**Provided information:**
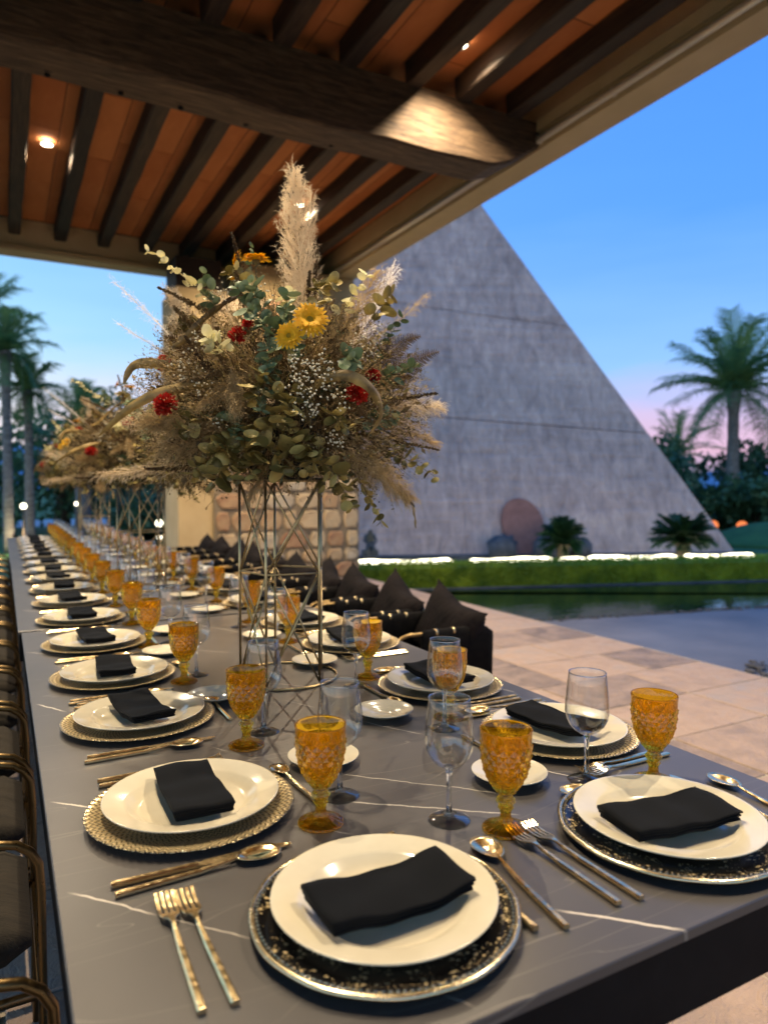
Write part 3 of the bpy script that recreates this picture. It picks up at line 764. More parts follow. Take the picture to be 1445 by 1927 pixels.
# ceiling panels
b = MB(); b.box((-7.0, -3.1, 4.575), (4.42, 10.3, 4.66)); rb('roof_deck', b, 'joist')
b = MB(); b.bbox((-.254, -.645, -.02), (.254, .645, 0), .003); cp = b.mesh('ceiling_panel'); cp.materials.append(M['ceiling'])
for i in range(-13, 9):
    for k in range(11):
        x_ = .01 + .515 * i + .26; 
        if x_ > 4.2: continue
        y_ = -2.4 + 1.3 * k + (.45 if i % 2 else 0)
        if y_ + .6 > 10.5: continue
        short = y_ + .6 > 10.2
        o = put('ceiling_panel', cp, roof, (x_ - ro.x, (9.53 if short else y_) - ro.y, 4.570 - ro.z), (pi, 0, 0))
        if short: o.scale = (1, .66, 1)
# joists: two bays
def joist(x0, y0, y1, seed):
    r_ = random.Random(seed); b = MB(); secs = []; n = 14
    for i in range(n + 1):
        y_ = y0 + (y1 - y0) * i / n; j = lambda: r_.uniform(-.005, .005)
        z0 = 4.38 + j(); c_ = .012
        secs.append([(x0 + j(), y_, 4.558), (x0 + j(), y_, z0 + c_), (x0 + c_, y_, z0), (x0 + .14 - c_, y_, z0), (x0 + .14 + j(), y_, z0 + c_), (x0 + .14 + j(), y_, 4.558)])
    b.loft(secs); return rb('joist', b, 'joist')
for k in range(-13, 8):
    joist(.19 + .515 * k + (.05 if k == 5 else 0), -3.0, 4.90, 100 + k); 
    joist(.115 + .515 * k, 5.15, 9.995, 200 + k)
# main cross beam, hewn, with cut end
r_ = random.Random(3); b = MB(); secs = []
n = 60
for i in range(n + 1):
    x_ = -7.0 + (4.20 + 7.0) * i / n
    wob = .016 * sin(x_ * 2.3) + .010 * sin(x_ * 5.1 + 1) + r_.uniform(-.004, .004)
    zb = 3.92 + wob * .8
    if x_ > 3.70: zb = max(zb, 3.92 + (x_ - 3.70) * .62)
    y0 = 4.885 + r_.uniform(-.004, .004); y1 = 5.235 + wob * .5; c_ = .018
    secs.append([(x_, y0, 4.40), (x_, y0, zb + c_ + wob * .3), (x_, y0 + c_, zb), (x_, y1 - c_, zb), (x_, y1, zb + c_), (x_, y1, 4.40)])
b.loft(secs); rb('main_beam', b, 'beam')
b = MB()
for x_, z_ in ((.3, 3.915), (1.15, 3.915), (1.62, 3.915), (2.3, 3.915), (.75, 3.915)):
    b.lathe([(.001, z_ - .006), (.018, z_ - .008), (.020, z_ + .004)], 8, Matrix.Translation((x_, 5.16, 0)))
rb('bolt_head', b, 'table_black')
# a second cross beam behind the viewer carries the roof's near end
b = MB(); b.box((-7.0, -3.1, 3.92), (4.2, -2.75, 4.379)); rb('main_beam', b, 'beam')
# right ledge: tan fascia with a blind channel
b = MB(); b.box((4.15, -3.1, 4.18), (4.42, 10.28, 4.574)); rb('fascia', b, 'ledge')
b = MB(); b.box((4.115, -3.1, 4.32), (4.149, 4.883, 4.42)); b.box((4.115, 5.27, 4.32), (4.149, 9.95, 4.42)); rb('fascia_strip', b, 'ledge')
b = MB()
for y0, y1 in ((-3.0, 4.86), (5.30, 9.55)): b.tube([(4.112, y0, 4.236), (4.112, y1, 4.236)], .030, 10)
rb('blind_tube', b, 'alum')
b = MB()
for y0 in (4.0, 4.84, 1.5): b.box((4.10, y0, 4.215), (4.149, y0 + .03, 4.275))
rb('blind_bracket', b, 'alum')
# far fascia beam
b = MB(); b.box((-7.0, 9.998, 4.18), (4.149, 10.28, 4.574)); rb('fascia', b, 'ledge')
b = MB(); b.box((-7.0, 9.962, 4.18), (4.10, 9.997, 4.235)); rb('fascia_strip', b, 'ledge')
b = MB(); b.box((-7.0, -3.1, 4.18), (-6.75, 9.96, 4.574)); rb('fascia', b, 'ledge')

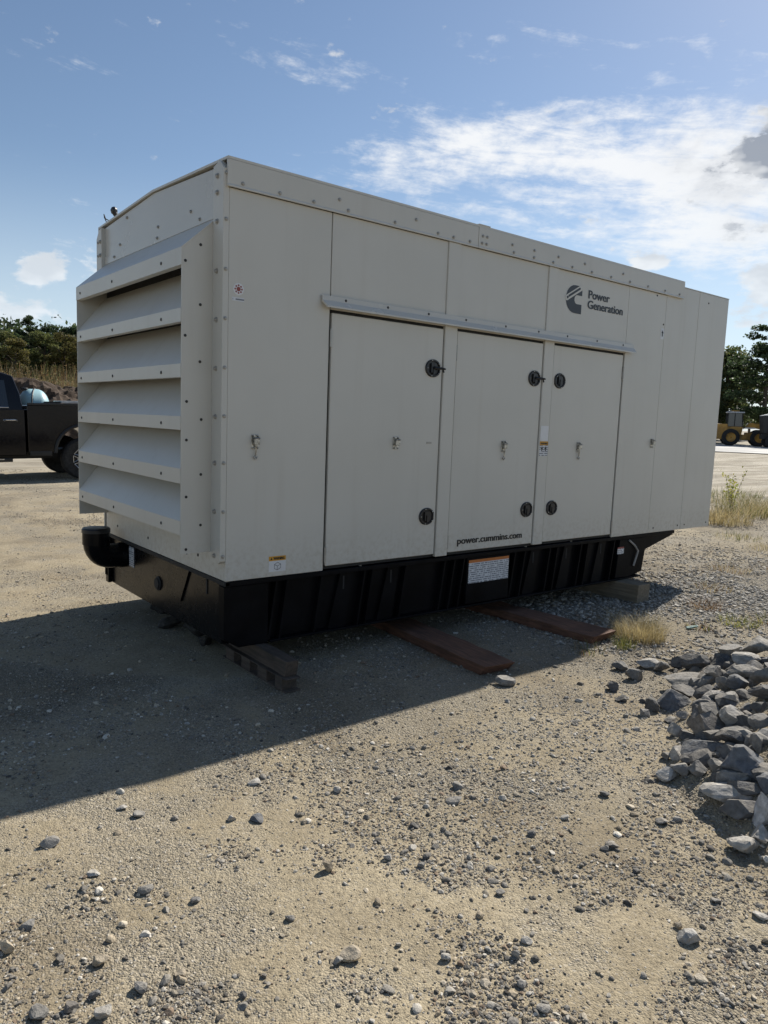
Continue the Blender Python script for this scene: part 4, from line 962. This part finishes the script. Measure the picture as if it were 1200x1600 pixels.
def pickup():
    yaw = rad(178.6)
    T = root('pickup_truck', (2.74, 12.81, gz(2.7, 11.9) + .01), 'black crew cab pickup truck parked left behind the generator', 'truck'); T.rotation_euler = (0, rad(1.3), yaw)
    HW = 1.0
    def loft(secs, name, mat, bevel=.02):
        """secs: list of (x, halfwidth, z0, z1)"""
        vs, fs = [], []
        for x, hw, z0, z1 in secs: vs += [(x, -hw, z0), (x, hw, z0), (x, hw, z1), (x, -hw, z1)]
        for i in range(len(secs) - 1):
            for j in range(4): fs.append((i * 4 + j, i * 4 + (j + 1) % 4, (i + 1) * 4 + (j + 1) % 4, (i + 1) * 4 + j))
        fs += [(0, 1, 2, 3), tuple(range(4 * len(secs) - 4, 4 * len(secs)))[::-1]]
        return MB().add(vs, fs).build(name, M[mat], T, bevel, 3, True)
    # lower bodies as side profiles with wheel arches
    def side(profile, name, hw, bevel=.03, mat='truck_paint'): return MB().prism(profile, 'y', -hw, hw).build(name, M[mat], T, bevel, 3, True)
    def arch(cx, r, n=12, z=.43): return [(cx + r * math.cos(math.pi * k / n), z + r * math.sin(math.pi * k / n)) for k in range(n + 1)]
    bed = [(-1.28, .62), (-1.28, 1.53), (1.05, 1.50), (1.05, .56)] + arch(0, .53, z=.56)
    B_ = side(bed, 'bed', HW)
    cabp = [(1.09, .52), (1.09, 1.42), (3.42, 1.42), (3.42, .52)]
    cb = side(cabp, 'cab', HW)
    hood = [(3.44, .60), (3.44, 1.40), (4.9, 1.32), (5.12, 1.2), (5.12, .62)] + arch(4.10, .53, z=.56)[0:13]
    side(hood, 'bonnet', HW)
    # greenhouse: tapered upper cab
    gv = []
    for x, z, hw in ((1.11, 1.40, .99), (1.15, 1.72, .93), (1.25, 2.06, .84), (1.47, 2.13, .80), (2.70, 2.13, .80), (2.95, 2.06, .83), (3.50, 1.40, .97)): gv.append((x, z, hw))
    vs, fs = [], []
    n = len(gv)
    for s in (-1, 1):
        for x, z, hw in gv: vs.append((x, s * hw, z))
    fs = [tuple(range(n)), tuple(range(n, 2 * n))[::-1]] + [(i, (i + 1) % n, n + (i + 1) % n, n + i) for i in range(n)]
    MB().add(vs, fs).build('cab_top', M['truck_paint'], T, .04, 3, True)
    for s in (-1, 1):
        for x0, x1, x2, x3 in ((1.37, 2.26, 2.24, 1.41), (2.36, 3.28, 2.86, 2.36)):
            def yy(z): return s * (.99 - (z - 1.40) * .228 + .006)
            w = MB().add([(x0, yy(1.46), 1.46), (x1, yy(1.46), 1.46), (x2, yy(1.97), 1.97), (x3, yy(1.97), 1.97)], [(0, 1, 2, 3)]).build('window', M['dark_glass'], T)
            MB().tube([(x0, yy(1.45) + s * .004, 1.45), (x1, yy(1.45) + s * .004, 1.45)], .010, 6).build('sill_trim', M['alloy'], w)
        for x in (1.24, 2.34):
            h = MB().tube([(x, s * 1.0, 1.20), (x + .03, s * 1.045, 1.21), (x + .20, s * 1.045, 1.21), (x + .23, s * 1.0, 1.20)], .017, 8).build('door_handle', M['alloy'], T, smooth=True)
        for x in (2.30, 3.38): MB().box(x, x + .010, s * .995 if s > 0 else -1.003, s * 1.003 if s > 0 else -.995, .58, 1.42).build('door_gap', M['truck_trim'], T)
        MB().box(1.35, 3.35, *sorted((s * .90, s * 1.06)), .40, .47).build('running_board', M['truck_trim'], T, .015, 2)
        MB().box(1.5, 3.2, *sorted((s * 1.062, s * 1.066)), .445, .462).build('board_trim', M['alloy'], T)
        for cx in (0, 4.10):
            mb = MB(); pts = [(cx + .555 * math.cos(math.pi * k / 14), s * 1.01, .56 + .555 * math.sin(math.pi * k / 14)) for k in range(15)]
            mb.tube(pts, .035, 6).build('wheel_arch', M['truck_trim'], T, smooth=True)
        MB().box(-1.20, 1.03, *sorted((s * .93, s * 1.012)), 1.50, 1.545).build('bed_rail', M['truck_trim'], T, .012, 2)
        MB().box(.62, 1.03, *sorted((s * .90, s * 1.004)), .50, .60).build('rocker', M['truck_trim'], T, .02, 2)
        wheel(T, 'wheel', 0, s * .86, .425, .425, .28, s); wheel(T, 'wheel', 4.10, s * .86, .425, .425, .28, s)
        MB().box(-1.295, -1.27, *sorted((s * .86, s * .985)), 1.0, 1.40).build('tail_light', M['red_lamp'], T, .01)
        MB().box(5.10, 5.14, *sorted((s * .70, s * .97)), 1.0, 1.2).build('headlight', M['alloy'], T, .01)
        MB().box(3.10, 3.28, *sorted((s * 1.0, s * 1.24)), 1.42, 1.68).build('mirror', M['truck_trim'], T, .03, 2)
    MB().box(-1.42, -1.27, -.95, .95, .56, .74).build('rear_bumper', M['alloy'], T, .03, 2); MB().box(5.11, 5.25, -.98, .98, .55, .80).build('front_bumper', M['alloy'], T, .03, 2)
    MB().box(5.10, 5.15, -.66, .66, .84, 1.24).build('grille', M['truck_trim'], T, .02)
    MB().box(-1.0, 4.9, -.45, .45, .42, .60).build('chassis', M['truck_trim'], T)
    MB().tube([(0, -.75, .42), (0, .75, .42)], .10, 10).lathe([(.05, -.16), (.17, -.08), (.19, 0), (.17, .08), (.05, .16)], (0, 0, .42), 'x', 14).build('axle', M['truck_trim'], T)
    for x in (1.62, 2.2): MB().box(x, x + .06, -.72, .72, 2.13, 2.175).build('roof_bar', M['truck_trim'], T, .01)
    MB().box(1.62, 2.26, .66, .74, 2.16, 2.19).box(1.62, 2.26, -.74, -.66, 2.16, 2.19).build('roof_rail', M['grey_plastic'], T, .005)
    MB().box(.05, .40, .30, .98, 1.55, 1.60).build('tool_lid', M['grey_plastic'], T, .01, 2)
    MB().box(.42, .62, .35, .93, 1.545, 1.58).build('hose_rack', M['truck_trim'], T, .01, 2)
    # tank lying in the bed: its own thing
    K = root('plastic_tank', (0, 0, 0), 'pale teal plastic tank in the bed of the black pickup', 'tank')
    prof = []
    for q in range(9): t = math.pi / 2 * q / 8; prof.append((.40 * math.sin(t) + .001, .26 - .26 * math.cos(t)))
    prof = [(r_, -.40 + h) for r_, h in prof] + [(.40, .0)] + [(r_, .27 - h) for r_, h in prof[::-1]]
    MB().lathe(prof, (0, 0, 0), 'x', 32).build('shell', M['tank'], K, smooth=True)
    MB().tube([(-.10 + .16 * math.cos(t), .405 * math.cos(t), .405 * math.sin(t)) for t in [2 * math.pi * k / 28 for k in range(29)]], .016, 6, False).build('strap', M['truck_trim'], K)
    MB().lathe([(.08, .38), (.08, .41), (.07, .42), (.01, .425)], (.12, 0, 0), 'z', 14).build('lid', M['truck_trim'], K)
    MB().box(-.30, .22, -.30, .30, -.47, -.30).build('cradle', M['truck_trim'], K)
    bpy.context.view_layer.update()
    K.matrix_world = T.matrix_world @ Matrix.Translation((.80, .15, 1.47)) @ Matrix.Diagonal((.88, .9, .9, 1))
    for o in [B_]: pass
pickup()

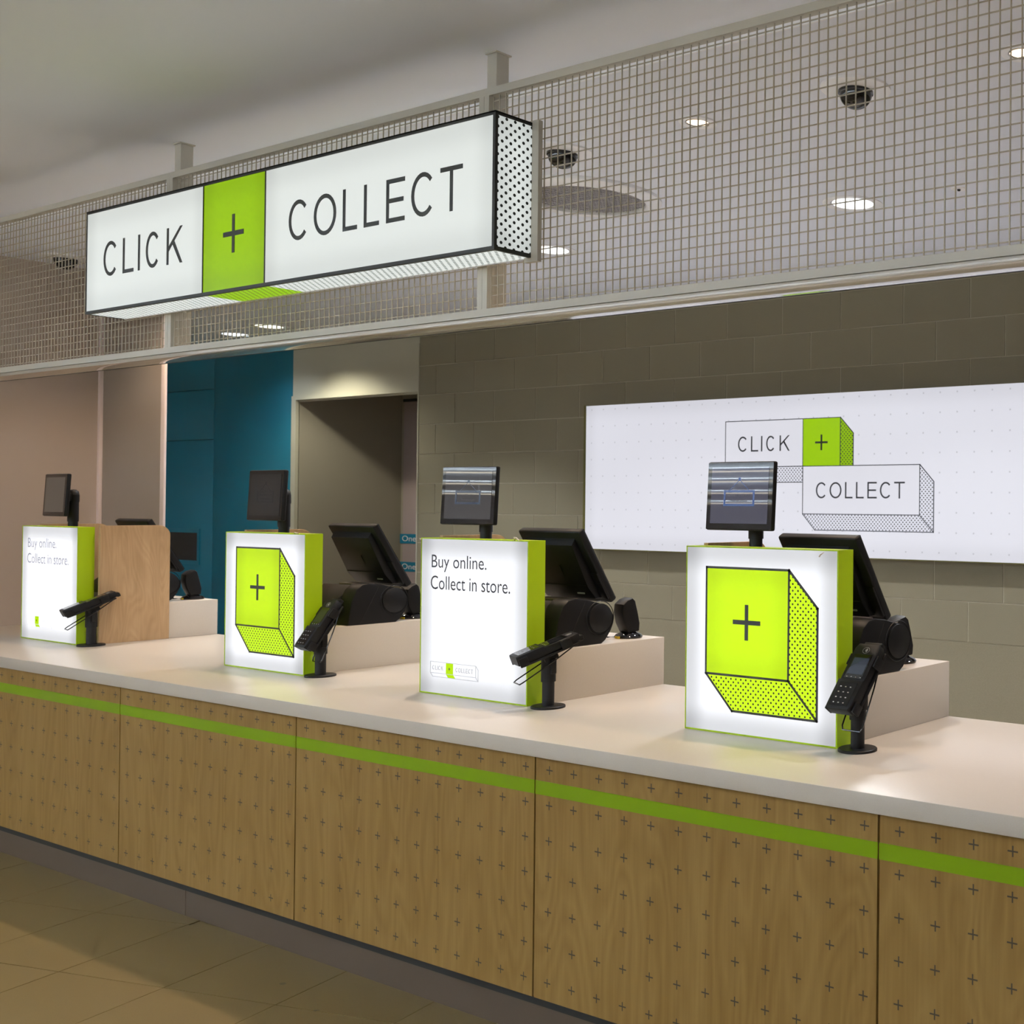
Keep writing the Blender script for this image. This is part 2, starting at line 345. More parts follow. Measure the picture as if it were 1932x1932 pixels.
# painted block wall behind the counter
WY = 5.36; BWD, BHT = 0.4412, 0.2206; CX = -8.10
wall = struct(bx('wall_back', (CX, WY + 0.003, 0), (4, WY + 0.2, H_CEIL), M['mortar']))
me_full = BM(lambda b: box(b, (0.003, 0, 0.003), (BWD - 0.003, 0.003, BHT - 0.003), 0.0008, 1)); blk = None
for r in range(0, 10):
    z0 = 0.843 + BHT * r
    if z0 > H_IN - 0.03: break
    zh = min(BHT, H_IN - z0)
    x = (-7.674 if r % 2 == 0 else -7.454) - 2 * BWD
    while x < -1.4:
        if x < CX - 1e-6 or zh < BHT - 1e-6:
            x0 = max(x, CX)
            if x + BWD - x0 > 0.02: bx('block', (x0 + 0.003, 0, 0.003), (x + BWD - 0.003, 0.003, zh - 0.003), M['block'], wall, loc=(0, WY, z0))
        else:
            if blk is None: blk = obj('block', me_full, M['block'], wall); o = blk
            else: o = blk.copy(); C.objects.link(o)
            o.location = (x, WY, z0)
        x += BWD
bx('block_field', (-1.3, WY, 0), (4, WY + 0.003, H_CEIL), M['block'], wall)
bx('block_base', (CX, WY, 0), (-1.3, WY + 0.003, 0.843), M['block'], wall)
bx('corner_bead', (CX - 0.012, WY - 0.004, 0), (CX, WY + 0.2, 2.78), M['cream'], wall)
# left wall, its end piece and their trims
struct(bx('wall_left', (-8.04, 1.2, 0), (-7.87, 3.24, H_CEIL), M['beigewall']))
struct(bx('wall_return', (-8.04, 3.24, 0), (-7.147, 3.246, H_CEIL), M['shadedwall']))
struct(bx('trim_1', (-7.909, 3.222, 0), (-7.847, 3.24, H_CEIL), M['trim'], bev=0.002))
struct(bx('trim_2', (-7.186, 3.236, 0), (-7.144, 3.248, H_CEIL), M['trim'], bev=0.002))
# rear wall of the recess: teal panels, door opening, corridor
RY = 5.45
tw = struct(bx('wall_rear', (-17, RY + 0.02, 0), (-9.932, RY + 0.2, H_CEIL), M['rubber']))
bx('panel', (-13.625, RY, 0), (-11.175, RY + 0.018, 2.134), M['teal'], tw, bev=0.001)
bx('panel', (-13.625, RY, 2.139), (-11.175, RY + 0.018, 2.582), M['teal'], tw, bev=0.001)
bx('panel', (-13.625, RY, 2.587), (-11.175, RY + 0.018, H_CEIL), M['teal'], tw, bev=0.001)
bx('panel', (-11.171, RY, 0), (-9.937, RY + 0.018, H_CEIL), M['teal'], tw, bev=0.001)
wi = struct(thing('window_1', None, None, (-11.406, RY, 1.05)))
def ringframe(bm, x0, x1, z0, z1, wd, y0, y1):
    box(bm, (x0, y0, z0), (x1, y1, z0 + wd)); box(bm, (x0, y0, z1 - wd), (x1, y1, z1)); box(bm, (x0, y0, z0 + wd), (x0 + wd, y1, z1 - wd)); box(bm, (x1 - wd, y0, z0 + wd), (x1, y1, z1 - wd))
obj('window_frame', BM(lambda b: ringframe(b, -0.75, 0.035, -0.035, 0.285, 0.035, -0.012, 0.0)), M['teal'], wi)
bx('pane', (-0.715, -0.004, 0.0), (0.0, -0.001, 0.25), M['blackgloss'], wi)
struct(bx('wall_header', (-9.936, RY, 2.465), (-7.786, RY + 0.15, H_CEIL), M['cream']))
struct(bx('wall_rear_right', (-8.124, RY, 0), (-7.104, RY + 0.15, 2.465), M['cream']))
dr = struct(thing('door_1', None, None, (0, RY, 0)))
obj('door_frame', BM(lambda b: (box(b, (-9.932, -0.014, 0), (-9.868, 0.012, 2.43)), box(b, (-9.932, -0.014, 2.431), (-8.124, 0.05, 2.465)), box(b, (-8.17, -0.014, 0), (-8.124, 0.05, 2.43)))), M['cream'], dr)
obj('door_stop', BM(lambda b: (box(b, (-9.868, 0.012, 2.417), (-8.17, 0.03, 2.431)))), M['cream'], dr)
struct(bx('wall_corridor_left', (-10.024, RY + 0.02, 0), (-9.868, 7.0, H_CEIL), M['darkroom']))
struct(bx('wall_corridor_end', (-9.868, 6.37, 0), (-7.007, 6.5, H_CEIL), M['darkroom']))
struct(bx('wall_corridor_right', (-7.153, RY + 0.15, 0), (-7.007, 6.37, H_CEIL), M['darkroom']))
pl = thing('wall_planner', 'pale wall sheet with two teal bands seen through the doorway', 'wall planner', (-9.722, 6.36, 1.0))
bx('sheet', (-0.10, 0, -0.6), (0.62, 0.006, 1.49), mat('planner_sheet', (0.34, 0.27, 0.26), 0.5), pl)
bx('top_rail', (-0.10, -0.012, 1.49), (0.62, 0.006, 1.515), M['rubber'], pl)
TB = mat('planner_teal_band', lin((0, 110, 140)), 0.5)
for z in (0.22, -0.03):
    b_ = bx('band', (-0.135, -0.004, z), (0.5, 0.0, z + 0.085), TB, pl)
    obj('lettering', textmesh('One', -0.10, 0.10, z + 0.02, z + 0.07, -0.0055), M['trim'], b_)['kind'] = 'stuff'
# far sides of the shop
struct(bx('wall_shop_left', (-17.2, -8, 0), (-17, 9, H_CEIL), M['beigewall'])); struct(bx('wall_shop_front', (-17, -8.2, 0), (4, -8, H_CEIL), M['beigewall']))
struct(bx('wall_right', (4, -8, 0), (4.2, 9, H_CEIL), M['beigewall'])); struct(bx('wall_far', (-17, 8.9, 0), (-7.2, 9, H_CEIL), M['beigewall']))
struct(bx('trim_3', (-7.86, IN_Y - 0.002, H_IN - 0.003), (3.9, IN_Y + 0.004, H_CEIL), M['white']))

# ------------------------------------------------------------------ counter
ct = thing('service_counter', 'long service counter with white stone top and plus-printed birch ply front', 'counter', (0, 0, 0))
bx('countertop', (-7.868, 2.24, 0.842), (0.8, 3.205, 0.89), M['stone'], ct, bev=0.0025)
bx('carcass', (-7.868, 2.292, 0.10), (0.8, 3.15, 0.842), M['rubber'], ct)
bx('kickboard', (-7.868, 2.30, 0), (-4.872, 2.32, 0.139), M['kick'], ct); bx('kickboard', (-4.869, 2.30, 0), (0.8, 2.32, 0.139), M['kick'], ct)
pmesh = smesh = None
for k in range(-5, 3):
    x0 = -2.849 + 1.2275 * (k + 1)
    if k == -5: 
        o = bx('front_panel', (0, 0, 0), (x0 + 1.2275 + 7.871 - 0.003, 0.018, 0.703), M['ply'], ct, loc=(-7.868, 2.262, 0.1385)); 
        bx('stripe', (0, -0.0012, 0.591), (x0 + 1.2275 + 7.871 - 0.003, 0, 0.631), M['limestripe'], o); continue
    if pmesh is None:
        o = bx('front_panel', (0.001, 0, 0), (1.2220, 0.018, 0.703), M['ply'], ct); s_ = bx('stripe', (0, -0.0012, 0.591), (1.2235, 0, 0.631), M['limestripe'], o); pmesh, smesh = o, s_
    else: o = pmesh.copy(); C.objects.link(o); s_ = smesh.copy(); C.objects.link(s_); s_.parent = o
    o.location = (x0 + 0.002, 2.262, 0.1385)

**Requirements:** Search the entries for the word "follow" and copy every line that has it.

**Response to this exercise:**
Write part 3 of the bpy script that recreates this picture. It picks up at line 764. More parts follow. Take the picture to be 1445 by 1927 pixels.
Keep writing the Blender script for this image. This is part 2, starting at line 345. More parts follow. Measure the picture as if it were 1932x1932 pixels.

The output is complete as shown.